Rows from a 3D scene dataset:
--- begin ---
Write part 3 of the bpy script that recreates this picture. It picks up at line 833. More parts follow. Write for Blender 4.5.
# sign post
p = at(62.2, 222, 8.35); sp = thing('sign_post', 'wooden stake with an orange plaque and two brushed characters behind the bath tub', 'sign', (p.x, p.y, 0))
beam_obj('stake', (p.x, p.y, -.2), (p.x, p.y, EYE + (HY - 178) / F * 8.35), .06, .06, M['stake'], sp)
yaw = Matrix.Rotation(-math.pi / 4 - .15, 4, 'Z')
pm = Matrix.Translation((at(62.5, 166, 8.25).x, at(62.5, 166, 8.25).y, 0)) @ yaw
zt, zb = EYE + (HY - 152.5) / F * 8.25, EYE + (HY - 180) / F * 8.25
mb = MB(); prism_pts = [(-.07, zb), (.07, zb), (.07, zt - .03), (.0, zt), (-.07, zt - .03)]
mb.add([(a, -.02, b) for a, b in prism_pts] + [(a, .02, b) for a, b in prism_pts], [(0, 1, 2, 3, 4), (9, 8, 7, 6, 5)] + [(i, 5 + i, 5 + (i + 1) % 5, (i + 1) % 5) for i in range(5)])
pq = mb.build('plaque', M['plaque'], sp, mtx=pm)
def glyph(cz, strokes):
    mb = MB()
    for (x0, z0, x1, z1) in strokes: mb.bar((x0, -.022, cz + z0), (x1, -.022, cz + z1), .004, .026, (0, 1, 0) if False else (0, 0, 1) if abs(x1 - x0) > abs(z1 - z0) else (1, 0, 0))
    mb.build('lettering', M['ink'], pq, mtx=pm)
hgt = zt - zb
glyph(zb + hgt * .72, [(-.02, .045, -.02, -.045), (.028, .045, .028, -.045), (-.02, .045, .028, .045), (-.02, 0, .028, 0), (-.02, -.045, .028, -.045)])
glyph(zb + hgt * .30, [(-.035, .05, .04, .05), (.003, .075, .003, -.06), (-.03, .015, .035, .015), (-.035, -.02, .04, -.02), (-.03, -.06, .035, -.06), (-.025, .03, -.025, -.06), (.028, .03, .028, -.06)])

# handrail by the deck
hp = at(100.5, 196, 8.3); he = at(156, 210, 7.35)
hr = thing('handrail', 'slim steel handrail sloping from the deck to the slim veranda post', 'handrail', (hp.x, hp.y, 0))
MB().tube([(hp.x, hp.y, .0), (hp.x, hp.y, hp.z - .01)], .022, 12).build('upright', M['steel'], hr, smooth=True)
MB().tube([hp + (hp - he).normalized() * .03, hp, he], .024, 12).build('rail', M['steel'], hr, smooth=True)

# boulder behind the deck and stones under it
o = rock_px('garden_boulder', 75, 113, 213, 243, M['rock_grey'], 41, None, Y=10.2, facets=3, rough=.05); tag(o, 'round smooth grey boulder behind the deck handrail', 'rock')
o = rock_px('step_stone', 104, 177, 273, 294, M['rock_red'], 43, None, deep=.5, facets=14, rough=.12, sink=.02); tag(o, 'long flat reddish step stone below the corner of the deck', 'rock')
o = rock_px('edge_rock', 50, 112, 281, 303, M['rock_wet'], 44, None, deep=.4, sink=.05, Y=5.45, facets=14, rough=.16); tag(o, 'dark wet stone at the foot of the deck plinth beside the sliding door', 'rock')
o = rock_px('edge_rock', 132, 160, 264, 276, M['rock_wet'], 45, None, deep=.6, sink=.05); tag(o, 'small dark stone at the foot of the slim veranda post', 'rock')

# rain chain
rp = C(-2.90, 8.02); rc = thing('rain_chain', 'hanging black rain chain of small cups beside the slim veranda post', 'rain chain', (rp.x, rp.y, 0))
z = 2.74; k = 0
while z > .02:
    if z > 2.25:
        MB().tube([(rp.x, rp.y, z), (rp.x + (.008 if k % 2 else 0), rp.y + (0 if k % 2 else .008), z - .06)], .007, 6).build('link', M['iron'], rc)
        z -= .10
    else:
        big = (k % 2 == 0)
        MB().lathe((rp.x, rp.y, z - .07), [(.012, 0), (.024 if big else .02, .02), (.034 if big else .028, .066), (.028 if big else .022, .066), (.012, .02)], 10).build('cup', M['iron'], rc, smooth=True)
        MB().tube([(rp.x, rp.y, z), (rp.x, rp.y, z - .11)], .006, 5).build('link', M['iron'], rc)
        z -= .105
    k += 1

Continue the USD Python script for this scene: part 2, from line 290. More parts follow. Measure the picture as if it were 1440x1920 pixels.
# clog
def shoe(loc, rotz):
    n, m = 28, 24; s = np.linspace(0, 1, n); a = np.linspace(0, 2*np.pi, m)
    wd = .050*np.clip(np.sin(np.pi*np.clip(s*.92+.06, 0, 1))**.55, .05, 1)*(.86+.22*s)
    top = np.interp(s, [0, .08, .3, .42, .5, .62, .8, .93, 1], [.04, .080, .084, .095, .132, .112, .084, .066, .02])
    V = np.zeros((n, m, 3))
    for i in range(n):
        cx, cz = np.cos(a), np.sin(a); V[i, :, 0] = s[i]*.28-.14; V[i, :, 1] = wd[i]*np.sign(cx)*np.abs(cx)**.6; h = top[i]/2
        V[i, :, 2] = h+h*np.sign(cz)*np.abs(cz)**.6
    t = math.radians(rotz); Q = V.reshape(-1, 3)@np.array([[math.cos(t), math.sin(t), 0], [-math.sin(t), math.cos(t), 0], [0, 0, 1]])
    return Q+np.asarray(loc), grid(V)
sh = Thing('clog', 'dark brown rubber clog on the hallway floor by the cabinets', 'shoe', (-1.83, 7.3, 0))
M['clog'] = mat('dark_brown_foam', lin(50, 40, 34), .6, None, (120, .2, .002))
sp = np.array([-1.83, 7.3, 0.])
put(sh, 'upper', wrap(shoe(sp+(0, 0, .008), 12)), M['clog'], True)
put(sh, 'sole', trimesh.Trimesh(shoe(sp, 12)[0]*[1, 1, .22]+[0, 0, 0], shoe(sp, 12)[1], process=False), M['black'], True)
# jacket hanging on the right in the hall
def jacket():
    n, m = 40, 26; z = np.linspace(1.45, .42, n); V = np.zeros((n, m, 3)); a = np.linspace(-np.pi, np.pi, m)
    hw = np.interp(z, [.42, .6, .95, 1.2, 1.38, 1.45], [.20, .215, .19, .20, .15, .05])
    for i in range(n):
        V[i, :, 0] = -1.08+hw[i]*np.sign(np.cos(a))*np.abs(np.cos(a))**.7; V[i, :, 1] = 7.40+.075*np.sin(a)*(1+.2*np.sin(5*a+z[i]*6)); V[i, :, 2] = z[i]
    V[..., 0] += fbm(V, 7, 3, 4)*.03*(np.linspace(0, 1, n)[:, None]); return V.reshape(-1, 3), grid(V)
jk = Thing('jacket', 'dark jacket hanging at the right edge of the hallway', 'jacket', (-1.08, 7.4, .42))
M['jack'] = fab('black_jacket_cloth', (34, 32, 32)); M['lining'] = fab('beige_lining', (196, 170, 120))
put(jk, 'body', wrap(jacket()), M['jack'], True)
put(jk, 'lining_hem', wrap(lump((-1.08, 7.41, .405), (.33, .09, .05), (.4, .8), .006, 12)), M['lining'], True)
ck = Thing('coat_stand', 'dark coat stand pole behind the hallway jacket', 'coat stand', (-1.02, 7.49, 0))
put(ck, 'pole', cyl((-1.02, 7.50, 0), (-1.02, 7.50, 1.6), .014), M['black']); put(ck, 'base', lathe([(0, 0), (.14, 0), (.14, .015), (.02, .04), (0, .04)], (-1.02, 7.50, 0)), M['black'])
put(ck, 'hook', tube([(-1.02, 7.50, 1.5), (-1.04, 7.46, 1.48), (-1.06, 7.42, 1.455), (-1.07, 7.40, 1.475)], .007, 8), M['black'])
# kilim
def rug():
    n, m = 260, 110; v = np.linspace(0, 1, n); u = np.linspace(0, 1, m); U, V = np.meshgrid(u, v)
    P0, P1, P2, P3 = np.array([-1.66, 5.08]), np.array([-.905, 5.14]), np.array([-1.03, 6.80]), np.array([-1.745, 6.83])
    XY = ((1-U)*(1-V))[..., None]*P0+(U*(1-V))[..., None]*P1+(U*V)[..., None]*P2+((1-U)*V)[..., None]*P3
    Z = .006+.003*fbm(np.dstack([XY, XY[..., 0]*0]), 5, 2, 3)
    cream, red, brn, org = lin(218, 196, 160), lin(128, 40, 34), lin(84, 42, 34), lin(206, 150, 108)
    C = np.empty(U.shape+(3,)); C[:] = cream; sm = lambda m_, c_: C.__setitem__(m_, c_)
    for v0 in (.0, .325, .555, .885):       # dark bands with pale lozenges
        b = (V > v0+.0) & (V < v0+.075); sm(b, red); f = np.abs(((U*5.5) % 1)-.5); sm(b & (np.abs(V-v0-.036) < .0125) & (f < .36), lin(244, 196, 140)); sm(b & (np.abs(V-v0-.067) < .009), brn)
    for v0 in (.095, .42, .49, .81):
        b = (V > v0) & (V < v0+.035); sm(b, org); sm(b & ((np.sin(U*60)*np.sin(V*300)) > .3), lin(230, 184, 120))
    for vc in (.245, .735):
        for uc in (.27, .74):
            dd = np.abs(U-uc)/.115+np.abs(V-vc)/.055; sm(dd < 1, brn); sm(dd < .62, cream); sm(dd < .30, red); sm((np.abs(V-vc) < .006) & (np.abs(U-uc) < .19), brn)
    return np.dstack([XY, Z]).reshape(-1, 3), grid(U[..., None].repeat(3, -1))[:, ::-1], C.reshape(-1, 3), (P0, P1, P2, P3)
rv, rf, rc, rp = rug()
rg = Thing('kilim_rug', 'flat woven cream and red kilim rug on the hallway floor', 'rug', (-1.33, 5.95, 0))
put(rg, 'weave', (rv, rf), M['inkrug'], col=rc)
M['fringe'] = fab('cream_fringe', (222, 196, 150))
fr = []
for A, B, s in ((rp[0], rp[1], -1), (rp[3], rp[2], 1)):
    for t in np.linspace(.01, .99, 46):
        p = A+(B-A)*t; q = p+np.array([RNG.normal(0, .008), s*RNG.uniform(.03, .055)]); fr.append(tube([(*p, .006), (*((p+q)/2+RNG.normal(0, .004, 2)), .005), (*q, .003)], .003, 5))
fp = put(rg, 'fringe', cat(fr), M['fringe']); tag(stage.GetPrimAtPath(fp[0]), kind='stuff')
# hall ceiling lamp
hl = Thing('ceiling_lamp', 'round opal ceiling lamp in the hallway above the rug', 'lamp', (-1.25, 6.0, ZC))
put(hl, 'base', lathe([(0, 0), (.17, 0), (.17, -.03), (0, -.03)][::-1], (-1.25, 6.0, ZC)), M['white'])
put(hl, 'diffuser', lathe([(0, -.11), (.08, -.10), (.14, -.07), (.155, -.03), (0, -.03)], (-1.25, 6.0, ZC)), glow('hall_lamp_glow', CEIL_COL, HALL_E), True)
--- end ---
▶ _Exercise objective_
Write out a verbatim copy of the data, beginning with its first line and ending with the line that contains "(.028, .03, .028, -.06)])".

▶ _Output of the exercise_
Write part 3 of the bpy script that recreates this picture. It picks up at line 833. More parts follow. Write for Blender 4.5.
# sign post
p = at(62.2, 222, 8.35); sp = thing('sign_post', 'wooden stake with an orange plaque and two brushed characters behind the bath tub', 'sign', (p.x, p.y, 0))
beam_obj('stake', (p.x, p.y, -.2), (p.x, p.y, EYE + (HY - 178) / F * 8.35), .06, .06, M['stake'], sp)
yaw = Matrix.Rotation(-math.pi / 4 - .15, 4, 'Z')
pm = Matrix.Translation((at(62.5, 166, 8.25).x, at(62.5, 166, 8.25).y, 0)) @ yaw
zt, zb = EYE + (HY - 152.5) / F * 8.25, EYE + (HY - 180) / F * 8.25
mb = MB(); prism_pts = [(-.07, zb), (.07, zb), (.07, zt - .03), (.0, zt), (-.07, zt - .03)]
mb.add([(a, -.02, b) for a, b in prism_pts] + [(a, .02, b) for a, b in prism_pts], [(0, 1, 2, 3, 4), (9, 8, 7, 6, 5)] + [(i, 5 + i, 5 + (i + 1) % 5, (i + 1) % 5) for i in range(5)])
pq = mb.build('plaque', M['plaque'], sp, mtx=pm)
def glyph(cz, strokes):
    mb = MB()
    for (x0, z0, x1, z1) in strokes: mb.bar((x0, -.022, cz + z0), (x1, -.022, cz + z1), .004, .026, (0, 1, 0) if False else (0, 0, 1) if abs(x1 - x0) > abs(z1 - z0) else (1, 0, 0))
    mb.build('lettering', M['ink'], pq, mtx=pm)
hgt = zt - zb
glyph(zb + hgt * .72, [(-.02, .045, -.02, -.045), (.028, .045, .028, -.045), (-.02, .045, .028, .045), (-.02, 0, .028, 0), (-.02, -.045, .028, -.045)])
glyph(zb + hgt * .30, [(-.035, .05, .04, .05), (.003, .075, .003, -.06), (-.03, .015, .035, .015), (-.035, -.02, .04, -.02), (-.03, -.06, .035, -.06), (-.025, .03, -.025, -.06), (.028, .03, .028, -.06)])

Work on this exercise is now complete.